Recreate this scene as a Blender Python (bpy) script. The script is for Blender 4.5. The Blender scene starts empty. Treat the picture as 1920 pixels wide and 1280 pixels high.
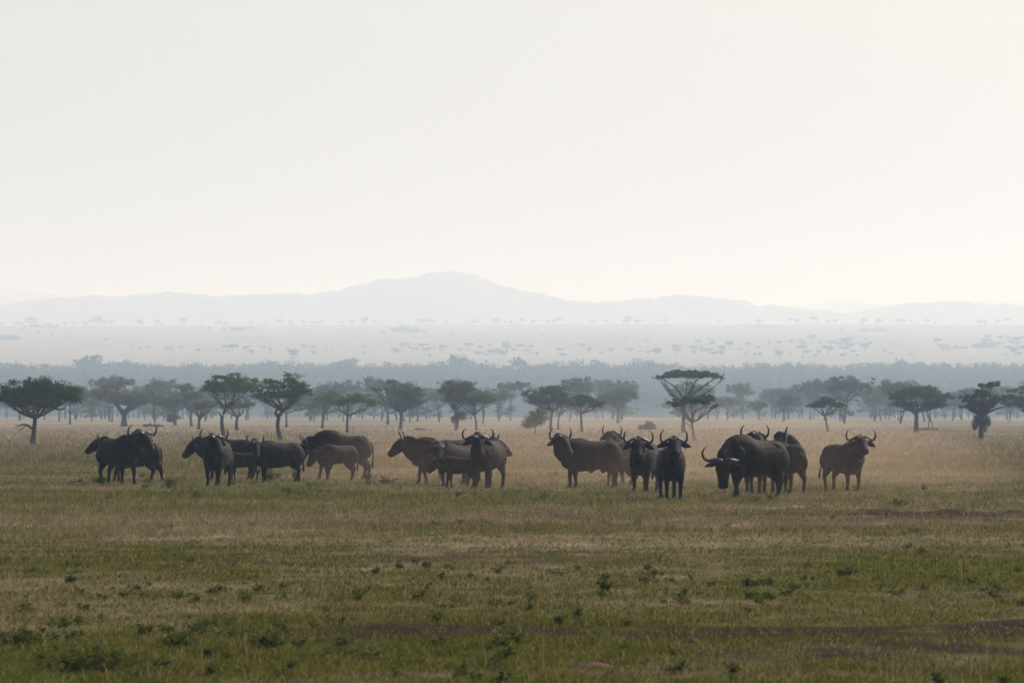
import bpy, math, random
import numpy as np
from mathutils import Vector

SC = bpy.context.scene
COL = SC.collection
F = 10666.7          # focal length in photo pixels (200 mm on a 36 mm sensor, 1920 px)
H = 2.5              # eye height (m), flat-ground horizon at photo row 766
YH = 766.0
R = math.radians

# ------------------------------------------------------------------ helpers
def link(o, parent=None):
    COL.objects.link(o)
    if parent is not None:
        o.parent = parent
    return o

def tag(o, label=None, cat=None, group=None, kind=None):
    if label: o['label'] = label
    if cat: o['category'] = cat
    if group: o['group'] = group
    if kind: o['kind'] = kind
    return o

def empty(name, loc, rz=0.0, scale=1.0):
    o = bpy.data.objects.new(name, None)
    o.empty_display_size = 0.2
    o.location = loc; o.rotation_euler = (0, 0, rz); o.scale = (scale,) * 3
    return link(o)

def mesh_np(name, verts, faces, smooth=False, attrs=None):
    """verts (n,3); faces (m,k) int, or a list of such arrays."""
    if not isinstance(faces, (list, tuple)): faces = [faces]
    me = bpy.data.meshes.new(name)
    verts = np.asarray(verts, np.float32)
    loops = np.concatenate([f.reshape(-1) for f in faces]).astype(np.int32)
    sizes = np.concatenate([np.full(len(f), f.shape[1]) for f in faces])
    starts = np.concatenate([[0], np.cumsum(sizes)[:-1]]).astype(np.int32)
    me.vertices.add(len(verts)); me.vertices.foreach_set('co', verts.reshape(-1))
    me.loops.add(len(loops)); me.loops.foreach_set('vertex_index', loops)
    me.polygons.add(len(sizes)); me.polygons.foreach_set('loop_start', starts)
    me.update(calc_edges=True)
    if smooth: me.polygons.foreach_set('use_smooth', np.ones(len(sizes), bool))
    for k, v in (attrs or {}).items():
        a = me.attributes.new(k, 'FLOAT', 'POINT')
        a.data.foreach_set('value', np.asarray(v, np.float32))
    return me

def obj(name, me, mat, parent=None):
    me.materials.append(mat)
    return link(bpy.data.objects.new(name, me), parent)

def h2(ix, iy, seed):
    n = (ix.astype(np.int64) * 374761393 + iy.astype(np.int64) * 668265263 + seed * 1442695041) & 0xFFFFFFFF
    n = ((n ^ (n >> 13)) * 1274126177) & 0xFFFFFFFF
    n = n ^ (n >> 16)
    return (n & 0xFFFFFF) / float(0xFFFFFF)

def vnoise(x, y, seed=0):
    x = np.asarray(x, float); y = np.asarray(y, float)
    ix = np.floor(x); iy = np.floor(y); fx = x - ix; fy = y - iy
    fx = fx * fx * (3 - 2 * fx); fy = fy * fy * (3 - 2 * fy)
    a = h2(ix, iy, seed); b = h2(ix + 1, iy, seed); c = h2(ix, iy + 1, seed); d = h2(ix + 1, iy + 1, seed)
    return (a * (1 - fx) + b * fx) * (1 - fy) + (c * (1 - fx) + d * fx) * fy

def fbm(x, y, seed=0, octv=4):
    s = 0; a = 0.5; t = 0
    for k in range(octv):
        s = s + a * vnoise(x * 2 ** k, y * 2 ** k, seed + 17 * k); t += a; a *= 0.5
    return s / t

def smooth(a, b, x):
    t = np.clip((x - a) / (b - a), 0, 1)
    return t * t * (3 - 2 * t)

# terrain height: flat near plain, wooded rise, long pale plain tilted up to a ridge
_D = np.array([-1e5, 1650, 1850, 2400, 3300, 3800, 4400, 5200, 6000, 7000, 8000, 8800, 9200, 9900, 11000, 4e4])
_Z = np.array([0, 0, -4, -3, 16, 23, 33, 51, 68, 92, 114, 131, 133, 110, 90, 90.])
def gz(x, y):
    x = np.asarray(x, float); y = np.asarray(y, float)
    z = np.interp(y, _D, _Z)
    z = z + (fbm(x / 700 + 5, y / 900, 3, 3) - 0.5) * 8 * smooth(2500, 6000, y)
    z = z + (fbm(x / 9, y / 14, 9, 3) - 0.5) * 0.16 * (1 - smooth(1200, 3000, y))
    return z
def gzf(x, y): return float(gz(np.array([x]), np.array([y]))[0])
def dist(py): return F * H / (py - YH)
def at(px, d): return ((px - 960.0) / F * d, d)

def dryness(x, y):
    """0 green .. 1 straw; real colour of the grass cover."""
    b = np.interp(y, [45, 60, 90, 110, 120, 132, 150, 185, 210, 260, 400, 700, 1500],
                     [.22, .16, .20, .32, .46, .54, .36, .30, .44, .56, .78, .90, .92])
    n = fbm(x / 7 + 3, y / 9, 21, 4) - 0.5
    n2 = fbm(x / 25 + 3, y / 60, 25, 3) - 0.5
    far = smooth(250, 500, y)
    n = n + (fbm(x * 1.3 + 7, y * .55, 27, 3) - .5) * .55 * (1 - far)
    return np.clip(b + n * 1.5 * (1 - .6 * far) + n2 * .5, 0, 1)

def soil(x, y):
    """bare dark earth strips"""
    w = (fbm(x / 3.2, y / 5.5, 31, 4) - .5)
    def strip(yc, hw, x0, x1, k=1.0):
        dy = np.abs(y - yc - w * hw * 2.4) / hw
        m = (1 - smooth(.5, 1.15, dy)) * smooth(x0 - 1, x0 + 1, x) * (1 - smooth(x1 - 1, x1 + 1, x))
        return m * k
    m = strip(63.8, 2.9, -2.4, 9, 1.0)
    m = np.maximum(m, strip(57.5, 4.2, 1.8, 9, .95))
    m = np.maximum(m, strip(131, 6, -.5, 30, .6))
    m = np.maximum(m, strip(136, 5.5, 6.2, 13, .95))
    m = np.maximum(m, strip(126, 5, -6, 0, .45))
    m = np.maximum(m, strip(94, 3.5, -5, 3, .6))
    m = np.maximum(m, strip(54.6, .8, -4.4, -3.3, 1.0))
    br = smooth(.27, .52, fbm(x / .9, y / 2.6, 37, 5))
    return np.clip(m * (.15 + 1.0 * br), 0, 1)

# ------------------------------------------------------------------ materials
def newmat(name):
    m = bpy.data.materials.new(name); m.use_nodes = True
    nt = m.node_tree; nt.nodes.clear()
    out = nt.nodes.new('ShaderNodeOutputMaterial')
    return m, nt, out
def N(nt, t, **kw):
    n = nt.nodes.new(t)
    for k, v in kw.items():
        if k.startswith('i_'): n.inputs[k[2:].replace('_', ' ')].default_value = v
        else: setattr(n, k, v)
    return n
def ramp(nt, src, stops):
    r = nt.nodes.new('ShaderNodeValToRGB'); e = r.color_ramp.elements
    while len(e) < len(stops): e.new(0.5)
    for k, (p, c) in enumerate(stops):
        e[k].position = p; e[k].color = (*c, 1)
    nt.links.new(src, r.inputs[0]); return r.outputs[0]

def hide_mat(name, c0, c1, rough=.72, bump=.35):
    m, nt, out = newmat(name); L = nt.links.new
    tc = N(nt, 'ShaderNodeTexCoord')
    n1 = N(nt, 'ShaderNodeTexNoise'); n1.inputs['Scale'].default_value = 3.2; n1.inputs['Detail'].default_value = 5
    L(tc.outputs['Object'], n1.inputs['Vector'])
    mp = N(nt, 'ShaderNodeMapping'); mp.inputs['Scale'].default_value = (30, 30, 9); L(tc.outputs['Object'], mp.inputs[0])
    n2 = N(nt, 'ShaderNodeTexNoise'); n2.inputs['Scale'].default_value = 1.0; n2.inputs['Detail'].default_value = 6
    L(mp.outputs[0], n2.inputs['Vector'])
    col = ramp(nt, n1.outputs[0], [(.36, c0), (.66, c1)])
    mx = N(nt, 'ShaderNodeMix', data_type='RGBA', blend_type='MULTIPLY'); mx.inputs[0].default_value = .5
    L(col, mx.inputs[6]); L(ramp(nt, n2.outputs[0], [(.3, (.45, .45, .45)), (.7, (1.3, 1.3, 1.3))]), mx.inputs[7])
    bs = N(nt, 'ShaderNodeBsdfPrincipled'); L(mx.outputs[2], bs.inputs['Base Color'])
    bs.inputs['Roughness'].default_value = rough
    bs.inputs['Sheen Weight'].default_value = .04; bs.inputs['Sheen Roughness'].default_value = .3; bs.inputs['Specular IOR Level'].default_value = .09
    bs.inputs['Sheen Tint'].default_value = (.6, .38, .25, 1)
    bp = N(nt, 'ShaderNodeBump'); bp.inputs['Strength'].default_value = bump; bp.inputs['Distance'].default_value = .02
    L(n2.outputs[0], bp.inputs['Height']); L(bp.outputs[0], bs.inputs['Normal'])
    L(bs.outputs[0], out.inputs[0]); return m

def simple(name, c, rough=.6, spec=.5, scale=12, var=.35, bump=0.2):
    m, nt, out = newmat(name); L = nt.links.new
    tc = N(nt, 'ShaderNodeTexCoord'); n1 = N(nt, 'ShaderNodeTexNoise')
    n1.inputs['Scale'].default_value = scale; n1.inputs['Detail'].default_value = 6; L(tc.outputs['Object'], n1.inputs['Vector'])
    lo = tuple(v * (1 - var) for v in c); hi = tuple(v * (1 + var) for v in c)
    bs = N(nt, 'ShaderNodeBsdfPrincipled'); L(ramp(nt, n1.outputs[0], [(.3, lo), (.7, hi)]), bs.inputs['Base Color'])
    bs.inputs['Roughness'].default_value = rough; bs.inputs['Specular IOR Level'].default_value = spec
    bp = N(nt, 'ShaderNodeBump'); bp.inputs['Strength'].default_value = bump; bp.inputs['Distance'].default_value = .03
    L(n1.outputs[0], bp.inputs['Height']); L(bp.outputs[0], bs.inputs['Normal'])
    L(bs.outputs[0], out.inputs[0]); return m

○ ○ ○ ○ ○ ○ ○

■ **Written exercise**: Search the data for "scene". Copy every line that has it.

■ **Result**:
Recreate this scene as a Blender Python (bpy) script. The script is for Blender 4.5. The Blender scene starts empty. Treat the picture as 1920 pixels wide and 1280 pixels high.
SC = bpy.context.scene